Recent case highlights constructive dismissal and ACAS code anomaly
Friday 20th August 2010
The ACAS Code of Practice on Discipline and Grievances at Work in its revised form came into force in 2009 following the repeal of the deeply unpopular statutory Disciplinary and Grievance Procedures. The latest revision of the ACAS guide was published in November 2009.
The ACAS Code, which provides for fairness and transparency, recommends that procedures for handling grievances should be set down in writing. The Code suggests that employees should aim to settle most grievances informally during the course of everyday working relationships. Only if this process doesn’t resolve the matter should the more formal process then be employed.
In cases which reach the Employment Tribunal, if there is a finding against an employer and the employer is found to have failed to follow a grievance procedure when the matter first arose in the workplace, the Employment Tribunal can uplift any award by as much as 25 per cent.
This effectively punishes the employer for failing to resolve the matter before it became a real problem. By the same token, if an Employment Tribunal feels that the employee has unreasonably failed to follow the ACAS Code then any award can be reduced by up to 25 per cent.
The essence of the Code, and indeed one of its objectives, is that employers and employees should always seek to resolve Disciplinary and Grievance Procedures in the workplace.
Unfortunately, some of the case law seems to work to counter this objective, for largely technical reasons. In particular, in relation to constructive dismissal, it does not assist employers who are determined to find a resolution.
In the recent Court of Appeal case of Buckland v Bournemouth University Higher Education Corporation [2010] the Court considered whether or not a breach of contract which could lead to a claim of constructive dismissal could ever be ‘cured’.
For a successful constructive dismissal claim there must be a situation which amounts to a fundamental breach of contract on the part of the employer which entitles the employee to treat the contract as being at an end. The employer’s breach must amount to a repudiatory breach and must be sufficiently fundamental to justify the employee’s resignation. The employee needs to act in response to the breach and mustn’t delay too long before resigning.
The Buckland case considered whether it was possible for the employer to cure the breach and this links directly back to the notion of having a grievance procedure. It might be argued, what is the point of an employer following a grievance procedure if, despite its best endeavours, there is no prospect of legally curing the breach?
Buckland considered both the issue of curing the breach and also whether the range of reasonable responses test was relevant in this situation. The Court concluded that if an employer behaves in a manner which amounts to a fundamental or repudiatory breach of an employee’s contract then a breach of contract has taken place. There is no need to assess the employer’s behaviour by reference to a “range of reasonable responses”.

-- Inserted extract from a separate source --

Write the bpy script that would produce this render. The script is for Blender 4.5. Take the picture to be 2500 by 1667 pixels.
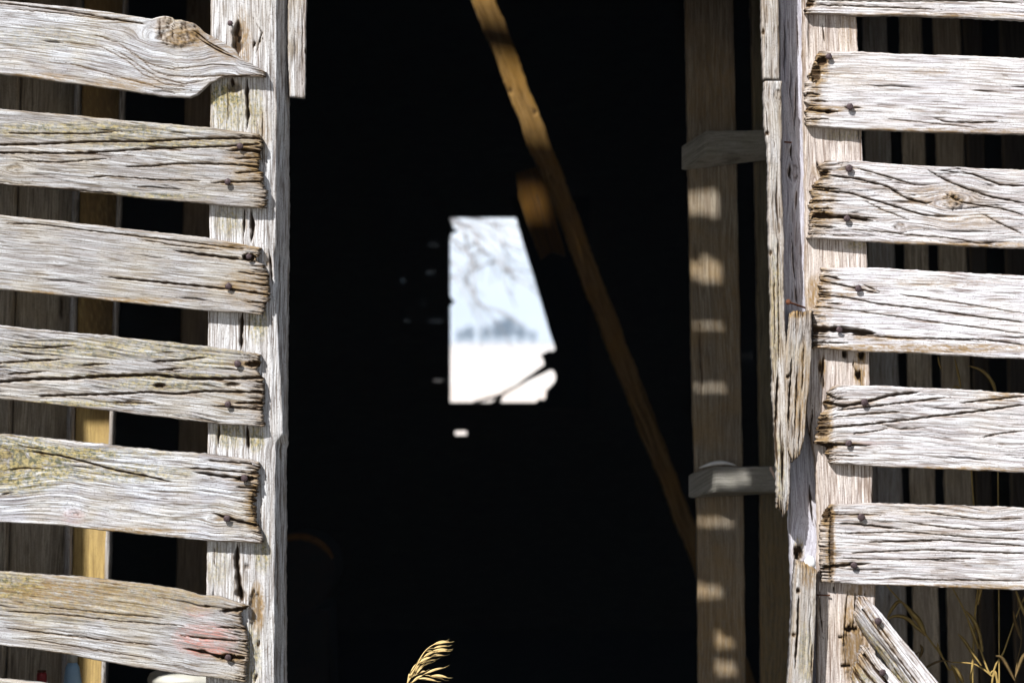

An example was given of a failure to pay wages by the employer. Such a failure on the part of the employer is almost always a fundamental breach of contract. It is possible for there to be a perfectly reasonable explanation for it that was totally outside the employer’s control. For instance, this could be caused by the default of a major customer in paying what was owed such that the employer’s failure to pay wages was then reasonable.
However, constructive dismissal is a contractual issue and in that example, the failure to pay wages is still a fundamental breach of contract and the reasonableness of the explanation for the breach is irrelevant. The Court said very clearly that to hold otherwise would be to “drive a coach and four” through the law of contract.
Whilst in that example, technically, it would be possible to cure the breach by paying the sum due, if the employer does not have the funds to do so then it is not going to attempt to cure the breach but as a matter of legal principle it is not able to do so in any event.
So in that situation is there really any point in going through a grievance procedure? The answer appears to show the stark contrast between the law of contract and the real life of dealing with people and trying to handle their emotions.
On one level the case is saying “treat your employees badly and you must be ready to accept consequences”. However, the ACAS Code of Practice on Grievances is saying that you can put that to one side and hopefully try and persuade the employee to change their mind.
In Mr Buckland’s case, he followed the internal grievance procedure and the grievance was upheld in all respects. The University argued that because it had upheld it then the breach was completely cured. Mr Buckland argued that it could never be cured and the Court agreed with him.
It seems odd then that we have a situation where employees who have made their minds up to resign after a particular set of circumstances and whose minds will not be changed whatever happens, must still have the employer go through this process.
This may provide food for thought for employers about to embark on a grievance process. Perhaps it might be sensible to have employees sign a clear statement of their objectives at the outset saying what they really want to achieve through this process. Or are they just going through the motions to avoid a 25 per cent discount in the tribunal?